Вечное чувство (почти непоправимой) незаслуженности бытия, мучительной вины за эту незаслуженность сменяется в такие минуты недолгим, но сладким чувством, что бытие можно получать и незаслуженным, просто так.
Полученное просто так, правда, всё равно потом надо будет — хотя бы для душевного равновесия, для душевной твёрдости — отработать, — будучи неотработанным, оно жжёт принявшие его руки, разъедает вместившее его вместилище, губит одаряемого. Знаем мы эти «просто так».
Но это всё-таки потом.
О собирающем
Предстоящая дорога собирает человека — рассредоточенного, рассеянного по своему обыкновенному пространству, — концентрирует его в себе самом, превращает в жёсткое ядро, сжимает в кулак, вымораживает и высушивает, переводит из газообразного состояния — минуя жидкое — сразу в твёрдое.

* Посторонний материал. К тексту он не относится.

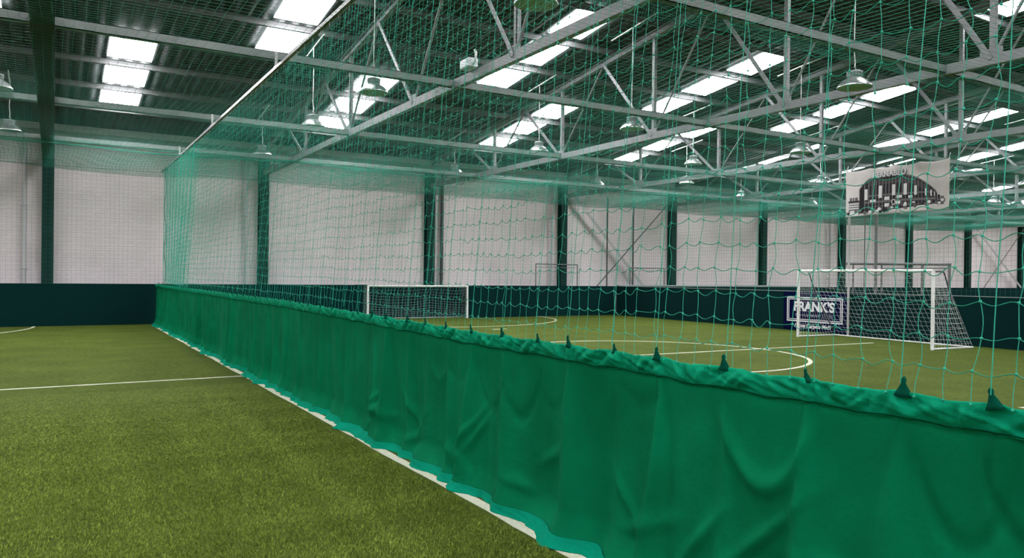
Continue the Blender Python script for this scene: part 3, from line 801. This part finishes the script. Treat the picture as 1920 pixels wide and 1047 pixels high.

Расстояния между внутриличностными ареалами, растянутые обыкновенно, становятся узкими, тесными, исчезают вовсе. Человек превращается в краткий конспект самого себя, в котором — всё самое существенное, остальное — в подстрочных примечаниях, в межстрочных умолчаниях, в подтексте.
О надпрагматичном
Отношения с Петербургом ритуальны в своей сердцевине, надпрагматичны, совершенно независимо от того, с какой скоропреходящей функциональной целью ты сюда заявляешься. Это такие акты по загрузке города в себя, и они должны выполняться по определённым правилам (и вообще: должны выполняться). В число этих правил входит (а) плотность освоения, (б) праздношатание на большие расстояния в произвольных направлениях, среди которых, в свою очередь, непременно должен присутствовать в качестве первого, наиритуальнейшего из них, организующего весь процесс в целом Невский проспект от произвольной точки до Невы. Далее, в каждый из приездов обязательно предполагается освоение какого-нибудь нового направления / городского // пригородного локуса, не освоенного в предыдущие разы. (В это расписание стоит включить и обхаживание уже освоенных мест ради углубления отношений с ними, но времени на это никогда не бывает.)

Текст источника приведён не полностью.